Go Live Data, by contrast, was built to move quickly. New ideas could be tested fast. Systems could be rebuilt without months of approvals. Where competitors took years to adapt, Herbert says his team could innovate in weeks.

He noted: “We don’t out-spend the big guys We out-think them and out-care them.”

Ironically, one of the biggest challenges came when Go Live Data itself started to scale. As the company grew beyond the shed and into offices, Mr Herbert became determined not to lose the mindset that had shaped its early days.

“The interesting thing is that even as we’ve become one of the ‘big boys’ ourselves, we haven’t lost that philosophy,” he says. “We’ve grown in scale, but we’ve kept the challenger mindset.”

The moment Herbert realised the business was genuinely taking off came sooner than expected and before the platform was even fully built.
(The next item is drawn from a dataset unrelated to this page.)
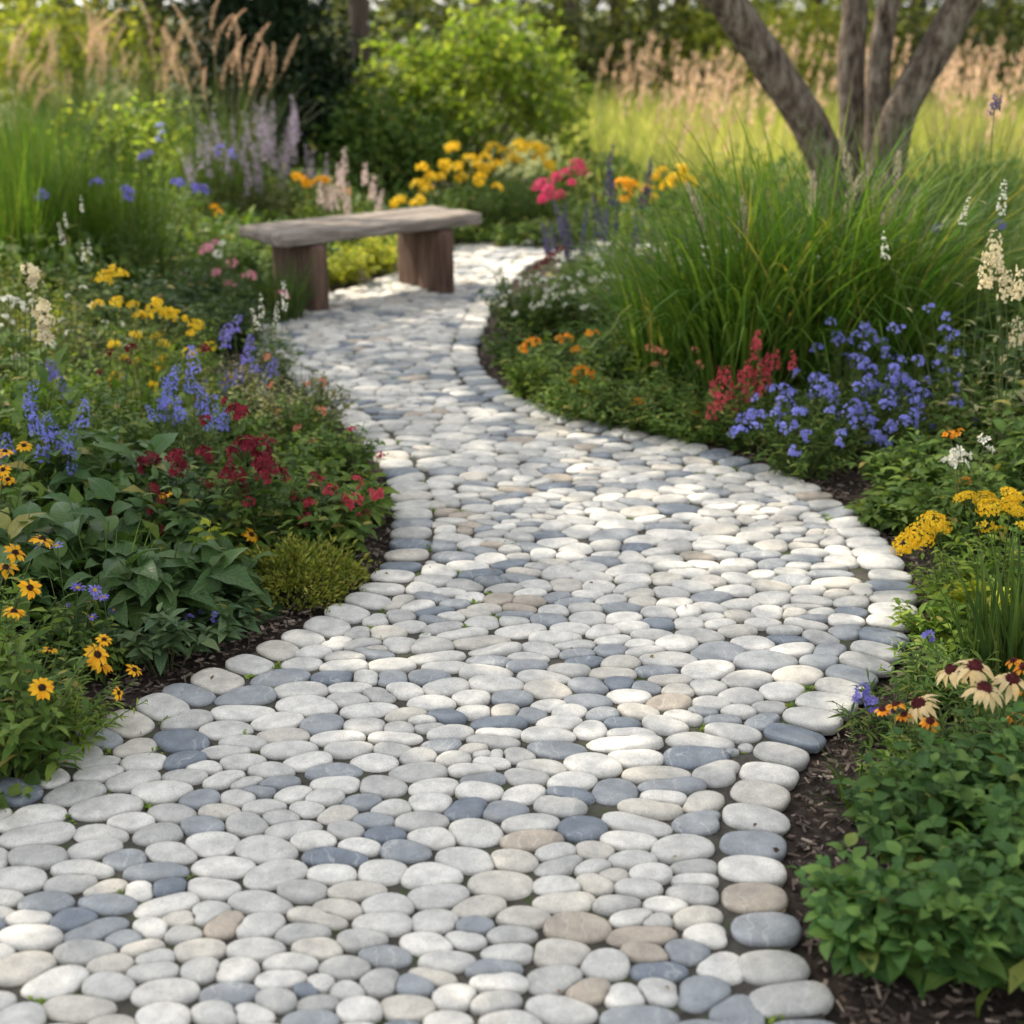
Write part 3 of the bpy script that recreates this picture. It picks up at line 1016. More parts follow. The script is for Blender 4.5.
# bark mulch along the beds
n = 110000
P = np.stack([rng.uniform(-1.8, 2.2, n), rng.uniform(1.2, 8.8, n)], 1)
P = P[~inside(P, POLY)]
e = edge_dist(P)
P = P[(e > .004) & (e < .55) & (rng.uniform(0, 1, len(P)) < np.exp(-e * 2.2))]
mb = MB()
tv = np.array([(-.5, -.5, 0), (.5, -.42, .06), (.42, .5, 0), (-.45, .46, .08), (-.5, -.5, -.3), (.5, -.42, -.3), (.42, .5, -.3), (-.45, .46, -.3)])
tf = np.array([(0, 1, 2, 3), (0, 4, 5, 1), (1, 5, 6, 2), (2, 6, 7, 3), (3, 7, 4, 0)])
d = rdir(len(P)) * [1, 1, .22]
S = np.c_[rng.uniform(.003, .009, len(P)), rng.uniform(.008, .026, len(P)), np.full(len(P), .006)]
mb.inst(tv, tf, frames(d, roll=rng.normal(0, .4, len(P))), np.c_[P, rng.uniform(.0, .012, len(P))], S)
tag(link('bark_mulch', mb.mesh('bark_mulch', M['chip'], smooth=False)), 'dark brown shredded bark mulch between the path and the plants', 'mulch', kind='stuff')

n = 900
P = np.stack([rng.uniform(-1.5, 1.5, n), rng.uniform(1.5, 8.5, n)], 1)
P = P[inside(P, POLY)]
e = edge_dist(P)
P = P[rng.uniform(0, 1, len(P)) < .05 + .5 * np.exp(-e * 6)]
mb = MB()
tv, tf, lc = leaf_t(3, .5, .2, .25)
d = rdir(len(P)) * [1, 1, .15]
mb.inst(tv, tf, frames(d, roll=rng.normal(0, .5, len(P))), np.c_[P, np.full(len(P), .026)], rng.uniform(.006, .02, len(P)))
tag(link('leaf_litter', mb.mesh('leaf_litter', M['litter'])), 'few small dry leaf and bark bits fallen on the pebbles', 'litter', kind='stuff')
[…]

In its early days, Go Live Data was selling a vision as much as a product: cleaner data, better communication, and ethical marketing that actually works.

That message landed quickly. The company secured two major early contracts with Amazon Business and AXA Health, wins that gave the fledgling business both validation and financial runway.

“We were selling the idea before the product was finished,” Herbert revealed. “Thankfully, it resonated.” Those early deals allowed Go Live Data to expand its team, professionalise its systems, and move beyond the shed — without abandoning the thinking that started there.

Today, the company works with major corporates and SMEs across the UK and overseas, providing highly accurate B2B data covering 100 million companies across the UK, Ireland, the US, Canada and the UAE. A team of 20 based in Manchester now supports clients with a focus on long-term trust rather than short-term wins.

Despite the company’s growth, Mr Herbert remains deeply involved in the day-to-day running of the business. He describes his role as part technologist and part guardian, constantly reviewing the tech stack while protecting the philosophy that was born in that shed.

“I’m hands-on,” he says. “I’m talking to clients, challenging assumptions, and making sure we’re building something sustainable.”

For young entrepreneurs, his advice is refreshingly blunt. “Starting a business is a selfish thing,” he says. “Especially if you have a partner or family. They get a more tired, busier version of you. Forget why you think your business is valuable Find out why it’s valuable to the world.”